Por hallarse a la intemperie y al alcance de todo aquel que lo visite, este yacimiento que pertenece a todos, y especialmente al municipio de Boñar, viene sufriendo desde hace décadas un continuado expolio, por lo que se corre el riesgo de que pueda ir perdiendo el valor que para la ciencia y la docencia tuvo en su día. Hace un par de años se celebraron en la villa del Porma una jornadas, en colaboración con la Universidad de León, al objeto de hacer valer y preservar esa riqueza patrimonial. Ignoro con qué resultados.
Como de seguro afirmaría mi recordado amigo, una persona sabia y vocacionalmente entregada a su profesión desde que nos conocimos con poco más de veinte años en un cuartel militar, y también como se sostiene en el vídeo difundido por la Fundación Cerezales con ocasión de las aludidas jornadas divulgativas, los fósiles son las palabras que nos sirven para leer e interpretar la vida más antigua del planeta que habitamos y en cuyo conocimiento y conservación nos va la vida. No se puede permitir que sean robadas a la ciencia porque sería tanto como anular aquellos puntos de luz que contribuyen a despejar las arcanas incógnitas de ese tiempo inmemorial.

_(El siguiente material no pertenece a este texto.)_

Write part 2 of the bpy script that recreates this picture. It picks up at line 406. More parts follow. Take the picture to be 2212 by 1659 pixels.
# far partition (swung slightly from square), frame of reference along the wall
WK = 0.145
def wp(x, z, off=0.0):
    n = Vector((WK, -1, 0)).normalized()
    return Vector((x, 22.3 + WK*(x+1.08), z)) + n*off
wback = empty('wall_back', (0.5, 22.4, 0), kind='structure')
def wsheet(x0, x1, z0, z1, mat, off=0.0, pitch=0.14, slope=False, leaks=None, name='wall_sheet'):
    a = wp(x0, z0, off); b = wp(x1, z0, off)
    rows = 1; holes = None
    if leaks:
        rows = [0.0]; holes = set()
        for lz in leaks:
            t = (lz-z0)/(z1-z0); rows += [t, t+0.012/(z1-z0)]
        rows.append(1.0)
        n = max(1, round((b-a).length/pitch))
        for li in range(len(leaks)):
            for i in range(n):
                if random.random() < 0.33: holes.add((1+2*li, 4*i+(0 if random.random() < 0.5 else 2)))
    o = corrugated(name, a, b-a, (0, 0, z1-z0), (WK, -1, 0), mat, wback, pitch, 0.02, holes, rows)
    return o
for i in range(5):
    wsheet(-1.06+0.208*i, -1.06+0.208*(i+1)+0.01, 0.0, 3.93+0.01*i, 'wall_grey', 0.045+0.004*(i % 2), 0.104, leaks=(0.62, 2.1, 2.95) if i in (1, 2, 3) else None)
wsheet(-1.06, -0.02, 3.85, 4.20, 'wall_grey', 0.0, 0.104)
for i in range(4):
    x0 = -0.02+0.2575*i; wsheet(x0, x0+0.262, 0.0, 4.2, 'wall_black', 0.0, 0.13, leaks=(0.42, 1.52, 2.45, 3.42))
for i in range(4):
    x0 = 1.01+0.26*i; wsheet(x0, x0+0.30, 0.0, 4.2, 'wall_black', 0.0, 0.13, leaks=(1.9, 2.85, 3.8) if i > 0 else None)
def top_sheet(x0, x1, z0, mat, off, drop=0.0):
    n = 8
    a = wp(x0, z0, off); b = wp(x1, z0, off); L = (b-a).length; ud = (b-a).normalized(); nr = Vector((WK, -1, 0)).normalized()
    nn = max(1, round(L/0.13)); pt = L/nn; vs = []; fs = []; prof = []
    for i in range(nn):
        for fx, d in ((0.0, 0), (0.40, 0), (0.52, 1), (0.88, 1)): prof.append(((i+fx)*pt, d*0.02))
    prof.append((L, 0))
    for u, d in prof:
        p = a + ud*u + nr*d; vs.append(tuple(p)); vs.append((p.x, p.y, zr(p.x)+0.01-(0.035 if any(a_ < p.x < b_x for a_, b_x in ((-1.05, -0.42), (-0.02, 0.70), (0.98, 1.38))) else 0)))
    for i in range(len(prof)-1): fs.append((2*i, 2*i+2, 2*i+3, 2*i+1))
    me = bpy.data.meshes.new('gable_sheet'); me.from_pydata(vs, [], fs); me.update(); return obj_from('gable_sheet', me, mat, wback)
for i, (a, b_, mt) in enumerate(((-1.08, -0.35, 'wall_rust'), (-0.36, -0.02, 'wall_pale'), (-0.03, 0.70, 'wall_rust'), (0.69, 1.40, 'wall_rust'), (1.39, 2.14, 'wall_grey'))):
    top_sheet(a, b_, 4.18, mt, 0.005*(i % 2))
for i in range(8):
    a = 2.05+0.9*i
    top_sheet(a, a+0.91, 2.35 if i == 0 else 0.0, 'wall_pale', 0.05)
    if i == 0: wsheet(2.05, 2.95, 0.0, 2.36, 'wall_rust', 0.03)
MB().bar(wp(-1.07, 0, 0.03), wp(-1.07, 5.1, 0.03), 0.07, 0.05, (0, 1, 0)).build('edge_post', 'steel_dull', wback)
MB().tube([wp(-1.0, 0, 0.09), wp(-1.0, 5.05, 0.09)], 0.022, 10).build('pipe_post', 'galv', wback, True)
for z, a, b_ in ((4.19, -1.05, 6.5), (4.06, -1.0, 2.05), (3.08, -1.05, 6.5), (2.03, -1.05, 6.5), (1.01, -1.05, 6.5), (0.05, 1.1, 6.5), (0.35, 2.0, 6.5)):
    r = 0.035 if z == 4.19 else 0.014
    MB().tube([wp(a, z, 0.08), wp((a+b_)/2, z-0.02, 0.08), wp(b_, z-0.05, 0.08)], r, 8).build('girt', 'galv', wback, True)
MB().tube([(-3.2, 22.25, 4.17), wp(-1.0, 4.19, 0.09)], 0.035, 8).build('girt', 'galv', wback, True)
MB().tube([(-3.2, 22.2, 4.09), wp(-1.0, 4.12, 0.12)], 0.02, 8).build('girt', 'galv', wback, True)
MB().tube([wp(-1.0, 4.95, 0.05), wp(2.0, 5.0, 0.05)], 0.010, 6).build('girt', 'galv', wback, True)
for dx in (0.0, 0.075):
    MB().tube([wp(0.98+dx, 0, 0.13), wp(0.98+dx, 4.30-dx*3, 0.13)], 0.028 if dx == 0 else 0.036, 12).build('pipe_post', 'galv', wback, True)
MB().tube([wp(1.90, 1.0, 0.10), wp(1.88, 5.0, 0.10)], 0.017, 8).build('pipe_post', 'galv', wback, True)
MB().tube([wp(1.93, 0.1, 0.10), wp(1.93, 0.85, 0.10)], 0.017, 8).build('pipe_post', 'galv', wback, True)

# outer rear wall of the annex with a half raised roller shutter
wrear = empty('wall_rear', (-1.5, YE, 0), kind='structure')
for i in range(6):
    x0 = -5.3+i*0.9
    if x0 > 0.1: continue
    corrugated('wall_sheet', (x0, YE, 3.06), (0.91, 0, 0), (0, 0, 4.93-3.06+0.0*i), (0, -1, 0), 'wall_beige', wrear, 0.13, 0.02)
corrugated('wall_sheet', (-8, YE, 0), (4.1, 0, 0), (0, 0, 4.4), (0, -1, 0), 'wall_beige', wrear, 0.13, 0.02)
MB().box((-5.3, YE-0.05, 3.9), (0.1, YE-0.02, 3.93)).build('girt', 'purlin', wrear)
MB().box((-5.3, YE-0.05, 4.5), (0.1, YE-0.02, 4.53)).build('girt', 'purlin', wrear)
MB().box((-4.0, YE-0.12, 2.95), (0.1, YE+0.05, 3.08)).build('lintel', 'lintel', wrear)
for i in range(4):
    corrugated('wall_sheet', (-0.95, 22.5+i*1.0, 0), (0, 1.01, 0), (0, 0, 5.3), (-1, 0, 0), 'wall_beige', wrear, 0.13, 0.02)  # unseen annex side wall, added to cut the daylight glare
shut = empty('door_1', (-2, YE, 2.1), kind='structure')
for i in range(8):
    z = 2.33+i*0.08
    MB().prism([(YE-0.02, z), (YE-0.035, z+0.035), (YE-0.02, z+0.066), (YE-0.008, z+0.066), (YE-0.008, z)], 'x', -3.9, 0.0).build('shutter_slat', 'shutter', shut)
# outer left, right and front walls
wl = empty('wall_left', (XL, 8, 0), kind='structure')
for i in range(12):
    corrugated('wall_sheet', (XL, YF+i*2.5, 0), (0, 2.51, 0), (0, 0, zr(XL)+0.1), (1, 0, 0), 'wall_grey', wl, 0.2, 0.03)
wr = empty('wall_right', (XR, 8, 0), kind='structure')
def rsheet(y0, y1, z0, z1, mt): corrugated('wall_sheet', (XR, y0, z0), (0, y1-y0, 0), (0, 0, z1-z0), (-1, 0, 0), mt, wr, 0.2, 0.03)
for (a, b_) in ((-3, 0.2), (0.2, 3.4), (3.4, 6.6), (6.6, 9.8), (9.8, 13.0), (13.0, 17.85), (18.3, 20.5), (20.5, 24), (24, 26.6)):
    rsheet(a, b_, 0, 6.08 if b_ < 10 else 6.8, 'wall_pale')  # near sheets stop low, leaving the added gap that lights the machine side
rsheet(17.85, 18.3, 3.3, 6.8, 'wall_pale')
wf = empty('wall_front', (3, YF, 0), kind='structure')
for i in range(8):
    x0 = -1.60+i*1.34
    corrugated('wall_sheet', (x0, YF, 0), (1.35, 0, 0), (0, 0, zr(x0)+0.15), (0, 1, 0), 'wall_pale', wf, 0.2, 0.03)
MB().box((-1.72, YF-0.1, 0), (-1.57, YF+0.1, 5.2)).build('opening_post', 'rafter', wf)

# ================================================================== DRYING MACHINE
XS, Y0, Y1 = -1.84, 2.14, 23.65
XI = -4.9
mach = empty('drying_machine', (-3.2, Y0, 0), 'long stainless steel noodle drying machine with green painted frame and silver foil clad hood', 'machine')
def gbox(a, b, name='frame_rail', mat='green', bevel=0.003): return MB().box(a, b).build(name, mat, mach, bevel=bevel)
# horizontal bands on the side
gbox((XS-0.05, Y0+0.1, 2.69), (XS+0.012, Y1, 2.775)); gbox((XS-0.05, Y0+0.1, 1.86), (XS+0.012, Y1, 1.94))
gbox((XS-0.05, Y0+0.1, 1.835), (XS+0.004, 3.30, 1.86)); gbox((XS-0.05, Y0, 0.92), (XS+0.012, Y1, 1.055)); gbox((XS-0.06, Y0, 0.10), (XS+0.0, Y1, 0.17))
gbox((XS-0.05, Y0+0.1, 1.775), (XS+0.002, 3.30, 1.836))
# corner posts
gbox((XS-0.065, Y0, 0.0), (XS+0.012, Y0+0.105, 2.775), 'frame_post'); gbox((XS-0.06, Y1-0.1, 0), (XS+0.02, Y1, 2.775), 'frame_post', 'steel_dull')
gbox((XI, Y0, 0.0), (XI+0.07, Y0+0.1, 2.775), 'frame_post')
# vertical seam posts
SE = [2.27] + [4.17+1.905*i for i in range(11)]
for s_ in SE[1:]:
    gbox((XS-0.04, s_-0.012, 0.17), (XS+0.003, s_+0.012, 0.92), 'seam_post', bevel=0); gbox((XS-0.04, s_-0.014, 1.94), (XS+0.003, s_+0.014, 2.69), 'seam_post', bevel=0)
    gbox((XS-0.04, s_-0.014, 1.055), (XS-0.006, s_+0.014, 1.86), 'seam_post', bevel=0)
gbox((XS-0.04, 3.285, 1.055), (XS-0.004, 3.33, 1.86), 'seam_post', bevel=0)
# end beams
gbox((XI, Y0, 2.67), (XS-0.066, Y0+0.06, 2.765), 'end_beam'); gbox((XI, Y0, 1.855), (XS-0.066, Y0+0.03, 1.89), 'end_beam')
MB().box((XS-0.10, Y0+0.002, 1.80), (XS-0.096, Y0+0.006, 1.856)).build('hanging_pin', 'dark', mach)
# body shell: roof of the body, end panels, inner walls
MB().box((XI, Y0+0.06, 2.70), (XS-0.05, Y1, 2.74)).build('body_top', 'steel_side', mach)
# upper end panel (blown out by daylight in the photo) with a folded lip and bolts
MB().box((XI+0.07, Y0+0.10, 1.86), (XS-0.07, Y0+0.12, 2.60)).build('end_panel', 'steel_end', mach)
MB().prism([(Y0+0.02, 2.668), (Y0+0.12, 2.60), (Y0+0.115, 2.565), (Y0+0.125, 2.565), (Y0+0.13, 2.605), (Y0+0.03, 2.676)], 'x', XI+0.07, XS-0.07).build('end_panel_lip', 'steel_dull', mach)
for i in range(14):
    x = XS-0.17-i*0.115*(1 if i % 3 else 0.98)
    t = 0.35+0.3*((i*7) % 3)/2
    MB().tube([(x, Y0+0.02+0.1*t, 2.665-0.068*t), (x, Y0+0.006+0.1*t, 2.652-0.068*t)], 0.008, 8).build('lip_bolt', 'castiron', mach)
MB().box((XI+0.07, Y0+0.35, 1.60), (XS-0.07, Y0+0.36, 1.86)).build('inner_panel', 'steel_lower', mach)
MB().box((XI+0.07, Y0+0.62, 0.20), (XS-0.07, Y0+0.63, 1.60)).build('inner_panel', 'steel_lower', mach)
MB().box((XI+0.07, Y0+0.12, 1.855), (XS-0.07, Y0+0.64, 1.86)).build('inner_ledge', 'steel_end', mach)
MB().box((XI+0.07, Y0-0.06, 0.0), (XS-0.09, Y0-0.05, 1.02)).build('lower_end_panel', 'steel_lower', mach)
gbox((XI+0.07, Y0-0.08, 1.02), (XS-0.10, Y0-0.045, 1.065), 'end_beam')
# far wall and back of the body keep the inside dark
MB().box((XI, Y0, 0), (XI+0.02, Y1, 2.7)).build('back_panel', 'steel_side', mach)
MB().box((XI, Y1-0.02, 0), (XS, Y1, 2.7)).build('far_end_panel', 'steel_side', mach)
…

Esos restos orgánicos que quedaron petrificados mediante procesos químicos y geológicos nos han servido nada menos que para evidenciar la existencia del proceso evolutivo. "Los fósiles nos permiten conocer, aunque sea de forma imperfecta, la secuencia temporal de cambios que sufrió la fauna y la flora en un determinado territorio", leo en el libro que me regaló Jordi para distraerme de un tediosa guardia como artillero de costa en el monte Hacho de Ceuta.
DdA, XIX/5.470
2 comentarios:
¡Qué bonito y qué interesante! Por los fósiles de la fotografía podemos pensar que allí hubo antes un mar con caracolas, peces y sal, como la de la Virgen ausente. Quién le iba a decir a aquel caracolillo que alguien del futuro lejano iba a probar a partir nueces con su concha petrificada...
No hay pueblos sin historia, si se les busca entrañablemente.